American Man Becomes Internet Celebrity in China For His Love of Chinese Culture

American Man Becomes Internet Celebrity in China For His Love of Chinese CultureAmerican Man Becomes Internet Celebrity in China For His Love of Chinese Culture
Carl Samson
August 29, 2017
A 62-year-old American man passionate about China has been making headlines for his act of volunteerism and unquestionable affinity to local culture.
Terry Crossman, who goes by his Chinese alias Gao Tianrui, has become an instant celebrity in the country after applying to be a “Xicheng Dama.”
According to the Global Times, “Xicheng Dama” refers to a group of volunteers, usually women between the ages of 58 and 65, who roam around central Beijing’s Xicheng District as public security aides.
Crossman, who calls himself “a real Beijing gentleman” has been living in the Chinese capital with his family since 1997.
He has continuously worked in the city, eating traditional food and chatting with locals, mostly taxi drivers, in his free time. He also learned to prepare traditional Beijing bean-paste noodles.
Beijing felt like home, and that’s precisely the reason why he never wants to leave.
“I had no hometown in the United States. Your home is where your things are. In this sense, Beijing is my home,” he said.
Crossman’s parents separated while he was young. As a family, they moved to different places in the United States, and this did not make him feel at home anywhere.
He found his interest in Chinese culture as a teenager when he read Laozi’s “Tao De Ching” and studied the “I Ching”, an ancient divination text also known as the “Book of Changes”, by himself.

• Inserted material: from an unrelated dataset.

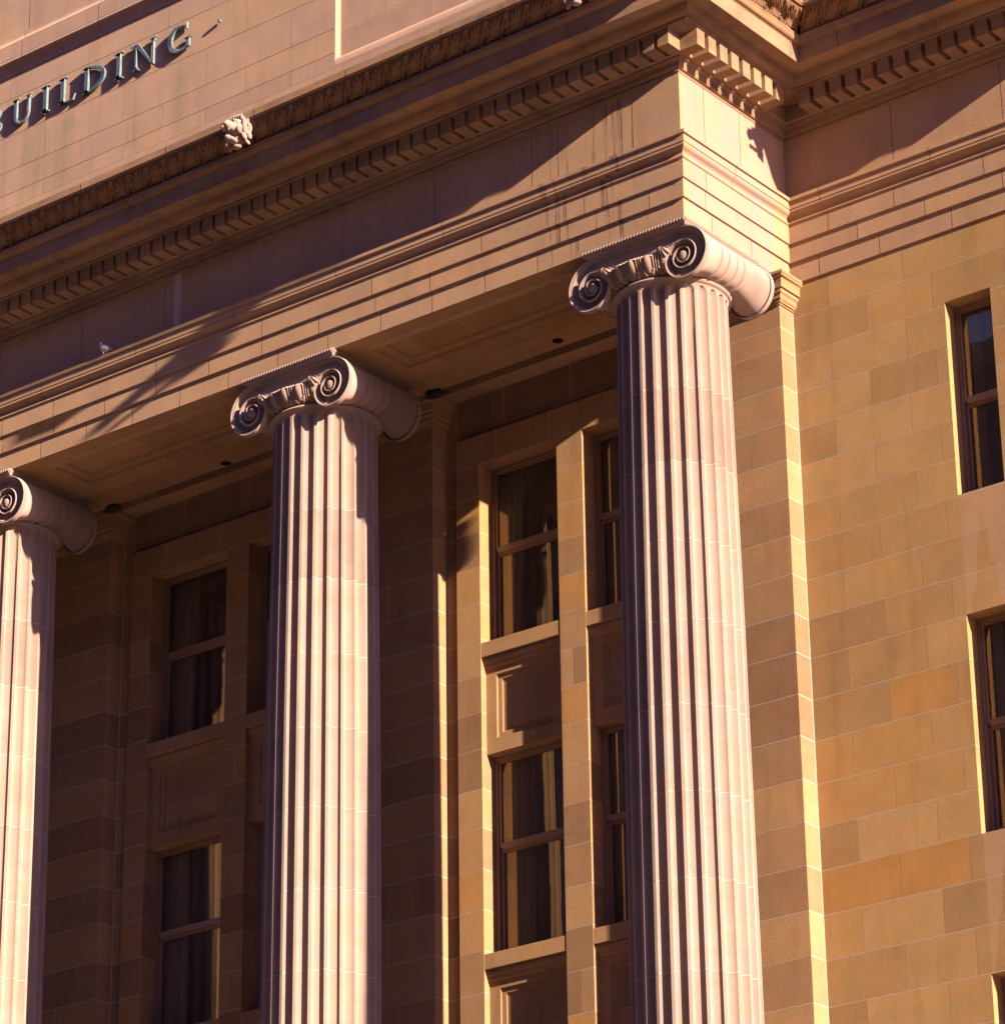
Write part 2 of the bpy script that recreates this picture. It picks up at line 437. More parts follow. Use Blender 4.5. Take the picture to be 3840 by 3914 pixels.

At 18, he arrived in Taiwan through a cargo ship to learn the Chinese language. It was the ship’s captain who gave him the moniker Gao Tianrui, which happened to be based on the pronunciation of his English name.
He first came to the mainland in 1981, going to Shanghai and Suzhou in Jingsu Province. He first arrived in Beijing in 1987 for business.
Crossman currently has no job after his company closed its Beijing office. His visa expired too, but he managed to solve the problem by applying for a student visa and enrolling in a Chinese language course.
His student visa, however, expires on September 8. Nevertheless, he appears to have options to continue living in his “home”:
“I’ve received offers from companies, but I haven’t signed a contract yet. It’s too bad there isn’t a special visa for retirees. We’ll see if I can stay in Beijing.”